Simultaneous Elections in India

Our Prime Minister has time and again supported the idea of holding simultaneous elections to panchayats, urban local bodies, states and Parliament so that parties and workers spending too much time and money in electioneering, can make use of the time for social work and to take people-oriented programmes to the grassroots. For the current government, this is also important because in 2014 Election Manifesto, the party had said that if came to power, it will evolve a method to hold Lok Sabha and Assembly elections simultaneously.

Historical Background

In 1951-52, the country’s first general election was held. There was a simultaneous General Election to House of People (Lok Sabha) and all State Legislative Assemblies. This continued in three subsequent General Elections held in the years- 1957, 1962 and 1967. But in 1968 and 1969, the cycle got disrupted due to the premature dissolution of some Legislative Assemblies. Similarly in the year 1970, the Lok Sabha itself got dissolved prematurely. As a result of premature dissolution and extension of the terms of Lok Sabha and state assemblies, the cycle of simultaneous elections got disturbed.

Timeline of Events

  • In 1999, the Law Commission had given its views on holding simultaneous elections in Lok Sabha and Assembly polls.
  • In August 2012, LK Advani floated the idea of holding simultaneous votes and claimed that he had discussed both PM Manmohan Singh and president Pranab Mukherjee regarding this and both of them were receptive to the idea.
  • In 2015, the Standing committee on law gave a report on holding simultaneous elections. It said that this would save expenditure on elections, stop policy paralysis due to imposition of model code of conduct during frequent polls.
  • In March 2016, reiterated the idea and called for discussion at all party meeting. In September, 2016, the Modi government invited public views on this issue on MyGov portal.
  • On October 4, 2017, the election commission said that it would be ready for simultaneous election after September 2018.

Arguments in Support

Following are the arguments in support of the idea of simultaneous elections.

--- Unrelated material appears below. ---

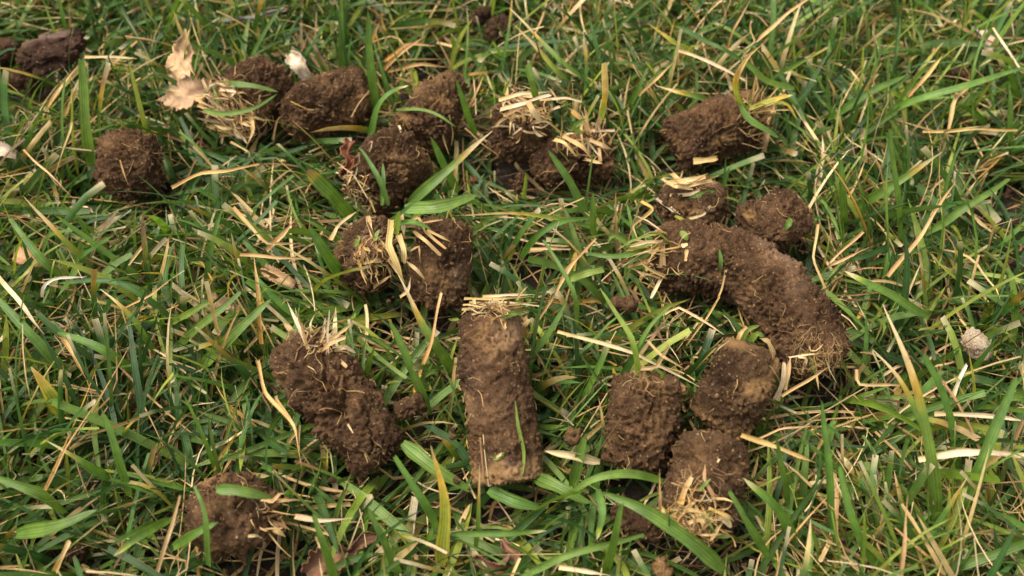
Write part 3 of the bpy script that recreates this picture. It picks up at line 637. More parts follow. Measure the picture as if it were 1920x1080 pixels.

  • Frequent elections affect the governance as the imposition of model code of conduct in the poll bound areas puts on hold all developmental activities on that area and also affects the bureaucracy’s functioning.
  • Elections in India is a big-budget exercise. Expenditure can be reduced by conducting simultaneous elections.
  • Law Commission in its 170th report {Reform of Electoral Laws (1999)} suggested holding simultaneous elections at all levels for stability in governance.
  • Frequent elections tend to disrupt the normal public life and affect the functioning of essential services. Frequent elections lead to frequent disruption of road traffic by political rallies and also lead to noise pollution.
  • It is felt that crucial manpower is often deployed on election duties for a prolonged period of time. If simultaneous elections are held, then this manpower would be made available for other important tasks. For instance for the 2014 Lok Sabha polls, which was held along with 4 state assemblies saw the deployment of 1077 in situ companies and 1349 mobile companies of Central Armed Police Force (CAPF).


The idea is good in principle but there are several practical difficulties as follows:

  • Not all voters are highly educated to know who to vote for. They may get confused and may not know whether they are voting for candidates contesting assembly or parliament elections.
  • Frequent elections bring the politicians back to the voters, create jobs {though temporary} and prevent the mixing of local and national issues in the minds of the voters.
  • The issue of logistics and requirement of security personnel, election and administrative officials needs to be considered. There is a dearth of enough security and administrative officials to conduct simultaneous free and fair elections throughout the country in one go.
  • Recently, the elections in West Bengal were held in 6 phases mainly due to the security concerns. If this is situation, holding simultaneous elections for all the states may need to be held in many phases stretching over many months.

Recommendations of the standing committee

The Standing Committee on Personnel, Public Grievances, Law and Justice, in its report on ‘Feasibility of Holding Simultaneous Elections to the House of People (LokSabha) and State Legislative Assemblies’ said that a solution should be found to reduce the frequency of elections to relieve people and government machinery from frequent electoral processes. It also recommended a cycle of elections, according to which elections to some legislative assemblies whose term end within six months to one year before or after the election date could be held during the midterm of Lok Sabha (November 2016). For the rest of the states, elections could be held along with the 2019 General elections to Lok Sabha.

Countries in which simultaneous elections are held

In South Africa, elections to national and provincial legislatures are held simultaneously for five years and after two years municipal elections are held. Similarly in Sweden, simultaneous elections to national legislature (Riksdag), provincial legislature/county council (landsting) and local bodies/municipal Assemblies (Kommunfullmaktige) are held on a fixed date i.e. second Sunday in September for four years.